European Commission cuts GDP growth forecast for Ukraine to 1.6% in 2025, 1.5% in 2026
MOSCOW. Nov 18 (Interfax) - The European Commission has reduced its GDP growth forecast for Ukraine in 2025 to 1.6% from 2% projected in May, and for 2026 to 1.5% from 4.7%, Ukrainian media said, citing a European Commission report.
Economic growth remained subdued in the first half of 2025, energy supply was disrupted, and agricultural output fell, the report said. The prolonged crisis is set to weigh on domestic productive capacity throughout 2026 with growth projected at 1.5%, before rebounding to 4.7% in 2027 when reconstruction efforts are expected to start in earnest, it said.
Last year, the European Commission projected GDP growth in Ukraine at 2.8% in 2025 and at 5.9% in 2026.
Domestic demand is expected to remain the primary driver of growth, as private consumption is set to benefit from rising real wages, while continued defense spending and ongoing emergency repairs and reconstruction are expected to drive investment growth, it said.
Inflation is projected to rise from last year's 6.5% to to 13.1% in 2025, driven by surging food prices and energy and labor costs, but is expected to ease to 9.8% in 2026. The European Commission's inflation forecast for Ukraine issued in May was 12.6% and 7.7%, respectively.
Persistent spending needs are expected to keep the public deficit elevated throughout the forecast horizon through to 2027. This year, it is expected to increase to 23.8% of GDP from 18.1% of GDP in 2024.
"Nonetheless, new fiscal measures-including efforts to reduce informality in customs, a temporary increase on the tax on bank profits to 50%, and the introduction of a tax on digital platforms-are expected to yield around 1.8% of GDP in additional revenues.

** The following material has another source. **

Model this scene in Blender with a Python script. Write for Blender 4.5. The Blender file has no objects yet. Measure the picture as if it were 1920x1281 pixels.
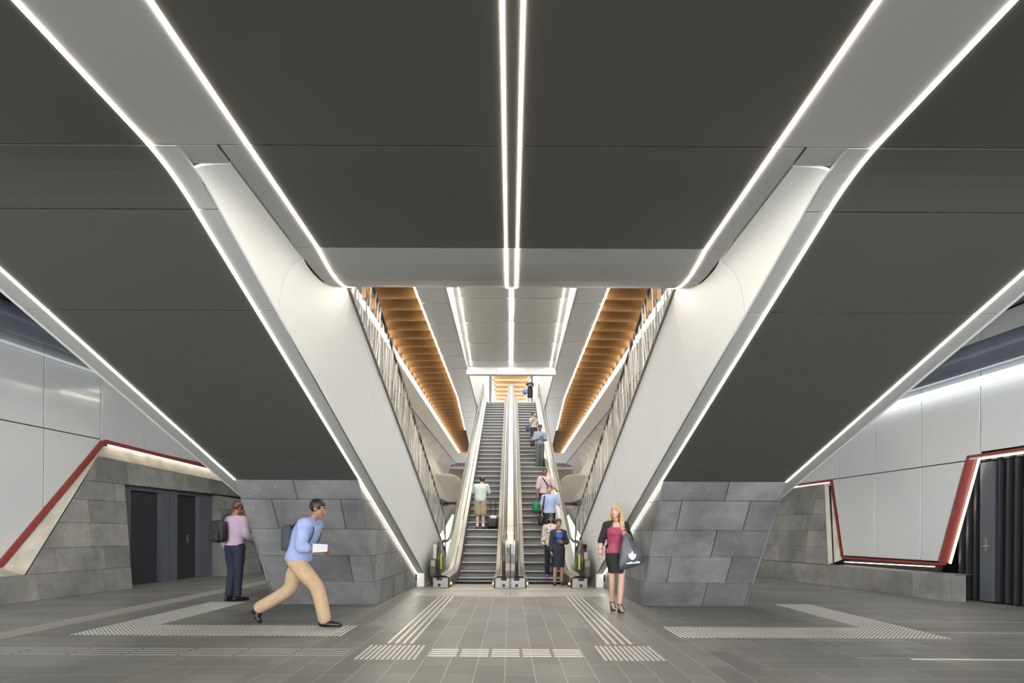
import bpy, bmesh, math, random
from mathutils import Vector, Matrix
random.seed(7)
R = math.radians
SC = bpy.context.scene
COL = SC.collection

# ------------------------------------------------------------------ camera, world, exposure
cam_d = bpy.data.cameras.new('camera')
cam = bpy.data.objects.new('camera', cam_d)
COL.objects.link(cam)
cam.location = (0, 0, 1.27)
cam.rotation_euler = (R(90), R(-0.25), 0)
cam_d.sensor_width = 36.0
cam_d.lens = 36.0 * 921 / 1920
cam_d.shift_x = (960 - 957) / 1920
cam_d.shift_y = (998 - 640.5) / 1920
cam_d.clip_start = 0.05
cam_d.clip_end = 300
SC.camera = cam
SC.view_settings.view_transform = 'Standard'
SC.view_settings.look = 'None'
SC.view_settings.gamma = 1.0
SC.view_settings.use_curve_mapping = False
SC.view_settings.exposure = 1.3
world = bpy.data.worlds.new('daylight')
SC.world = world
world.use_nodes = True
bg = world.node_tree.nodes['Background']
bg.inputs[0].default_value = (0.97, 0.985, 1.0, 1)
bg.inputs[1].default_value = 4.2
SC.cycles.max_bounces = 8
SC.cycles.diffuse_bounces = 5
SC.cycles.glossy_bounces = 3
SC.cycles.transparent_max_bounces = 8
SC.cycles.caustics_reflective = False
SC.cycles.caustics_refractive = False
SC.cycles.sample_clamp_indirect = 4.0

def area_light(name, loc, rot, sx, sy, power, color):
    d = bpy.data.lights.new(name, 'AREA')
    d.shape = 'RECTANGLE'; d.size = sx; d.size_y = sy; d.energy = power; d.color = color
    o = bpy.data.objects.new(name, d); COL.objects.link(o)
    o.location = loc; o.rotation_euler = rot
    return o

# unseen fill light added to brighten the escalator top and shaft walls
area_light('escalator_top_fill', (0, 26.5, 13.3), (0, 0, 0), 3.0, 11, 230, (1, .97, .92))

# ------------------------------------------------------------------ materials
MATS = {}
def mat(name, col, rough=0.5, metal=0.0, noise=0.0, nscale=6.0, bump=0.0, bscale=40.0, coat=0.0, spec=0.5):
    if name in MATS: return MATS[name]
    m = bpy.data.materials.new(name); m.use_nodes = True
    nt = m.node_tree; b = nt.nodes['Principled BSDF']
    b.inputs['Roughness'].default_value = rough
    b.inputs['Metallic'].default_value = metal
    b.inputs['Coat Weight'].default_value = coat
    b.inputs['Coat Roughness'].default_value = 0.05
    b.inputs['Specular IOR Level'].default_value = spec
    tc = nt.nodes.new('ShaderNodeTexCoord')
    n = nt.nodes.new('ShaderNodeTexNoise'); n.inputs['Scale'].default_value = nscale; n.inputs['Detail'].default_value = 5
    nt.links.new(tc.outputs['Object'], n.inputs['Vector'])
    mr = nt.nodes.new('ShaderNodeMapRange')
    mr.inputs['From Min'].default_value = 0.3; mr.inputs['From Max'].default_value = 0.7
    mr.inputs['To Min'].default_value = 1 - noise; mr.inputs['To Max'].default_value = 1 + noise
    nt.links.new(n.outputs['Fac'], mr.inputs['Value'])
    mx = nt.nodes.new('ShaderNodeVectorMath'); mx.operation = 'MULTIPLY'
    mx.inputs[0].default_value = col
    nt.links.new(mr.outputs['Result'], mx.inputs[1])
    nt.links.new(mx.outputs['Vector'], b.inputs['Base Color'])
    if bump > 0:
        n2 = nt.nodes.new('ShaderNodeTexNoise'); n2.inputs['Scale'].default_value = bscale; n2.inputs['Detail'].default_value = 4
        nt.links.new(tc.outputs['Object'], n2.inputs['Vector'])
        bp = nt.nodes.new('ShaderNodeBump'); bp.inputs['Strength'].default_value = bump; bp.inputs['Distance'].default_value = 0.02
        nt.links.new(n2.outputs['Fac'], bp.inputs['Height'])
        nt.links.new(bp.outputs['Normal'], b.inputs['Normal'])
    m['mult'] = 1.0
    MATS[name] = m
    return m

def emit(name, col, strength):
    if name in MATS: return MATS[name]
    m = bpy.data.materials.new(name); m.use_nodes = True
    nt = m.node_tree; nt.nodes.clear()
    e = nt.nodes.new('ShaderNodeEmission'); o = nt.nodes.new('ShaderNodeOutputMaterial')
    e.inputs[0].default_value = (*col, 1); e.inputs[1].default_value = strength
    nt.links.new(e.outputs[0], o.inputs[0])
    MATS[name] = m
    return m

def stone_mat(name, col):
    """grey basalt: per-block tone from a face attribute, cloudy stains and pale specks"""
    m = bpy.data.materials.new(name); m.use_nodes = True
    nt = m.node_tree; b = nt.nodes['Principled BSDF']; L = nt.links.new
    tc = nt.nodes.new('ShaderNodeTexCoord')
    n1 = nt.nodes.new('ShaderNodeTexNoise'); n1.inputs['Scale'].default_value = 1.7; n1.inputs['Detail'].default_value = 7; n1.inputs['Roughness'].default_value = 0.65
    L(tc.outputs['Object'], n1.inputs['Vector'])
    mr = nt.nodes.new('ShaderNodeMapRange'); mr.inputs['From Min'].default_value = .3; mr.inputs['From Max'].default_value = .7
    mr.inputs['To Min'].default_value = .62; mr.inputs['To Max'].default_value = 1.38
    L(n1.outputs['Fac'], mr.inputs['Value'])
    at = nt.nodes.new('ShaderNodeAttribute'); at.attribute_name = 'tone'
    mu = nt.nodes.new('ShaderNodeMath'); mu.operation = 'MULTIPLY'
    L(mr.outputs[0], mu.inputs[0]); L(at.outputs['Fac'], mu.inputs[1])
    n3 = nt.nodes.new('ShaderNodeTexVoronoi'); n3.inputs['Scale'].default_value = 9
    L(tc.outputs['Object'], n3.inputs['Vector'])
    sp = nt.nodes.new('ShaderNodeMapRange'); sp.inputs['From Min'].default_value = .06; sp.inputs['From Max'].default_value = .15
    sp.inputs['To Min'].default_value = 1.6; sp.inputs['To Max'].default_value = 1.0
    L(n3.outputs['Distance'], sp.inputs['Value'])
    mu2 = nt.nodes.new('ShaderNodeMath'); mu2.operation = 'MULTIPLY'
    L(mu.outputs[0], mu2.inputs[0]); L(sp.outputs[0], mu2.inputs[1])
    vm = nt.nodes.new('ShaderNodeVectorMath'); vm.operation = 'MULTIPLY'; vm.inputs[0].default_value = col
    L(mu2.outputs[0], vm.inputs[1]); L(vm.outputs['Vector'], b.inputs['Base Color'])
    b.inputs['Roughness'].default_value = .5
    n2 = nt.nodes.new('ShaderNodeTexNoise'); n2.inputs['Scale'].default_value = 60; n2.inputs['Detail'].default_value = 4
    L(tc.outputs['Object'], n2.inputs['Vector'])
    bp = nt.nodes.new('ShaderNodeBump'); bp.inputs['Strength'].default_value = .15; bp.inputs['Distance'].default_value = .01
    L(n2.outputs['Fac'], bp.inputs['Height']); L(bp.outputs['Normal'], b.inputs['Normal'])
    MATS[name] = m
    return m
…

Coupled with continued high nominal GDP growth, the deficit is projected to narrow to 21.2% of GDP in 2026," the report said.
The European Commission also expects Ukraine's exports of goods and services to drop by 2.4% and imports to grow by 5.8% in 2025. Next year, exports are expected to recover slightly to 2.9%, as agricultural output normalizes, but strong import demand for energy, coal, and materials related to defense and reconstruction is set to keep import levels elevated, leading to 5.3% growth.
Large-scale displacement, together with conscription, has significantly reduced the labor force since the start of the crisis, resulting in acute shortages and pushing average nominal wage growth above inflation in H1 2025. Labor shortages are expected to remain pronounced due to slow reintegration, the lasting impact of the crisis on the workforce, and persistent regional and skills mismatches. As a result, the unemployment rate is set to remain high over the forecast period, but to continue its gradually declining path: from 14.8% in 2024 to 13.3% in 2025 and to 12.9% in 2026.
As reported, in late October the National Bank of Ukraine (NBU) cut its GDP growth forecast for 2025 to 1.9% from 2.1%, citing power shortages, damage to gas production facilities and workforce shortages. It also cut this forecast for 2026 from 2.3% to 2%. However, the NBU improved its inflation forecast for 2025 from 9.7% to 9.2%, keeping it at 6.6% for 2026.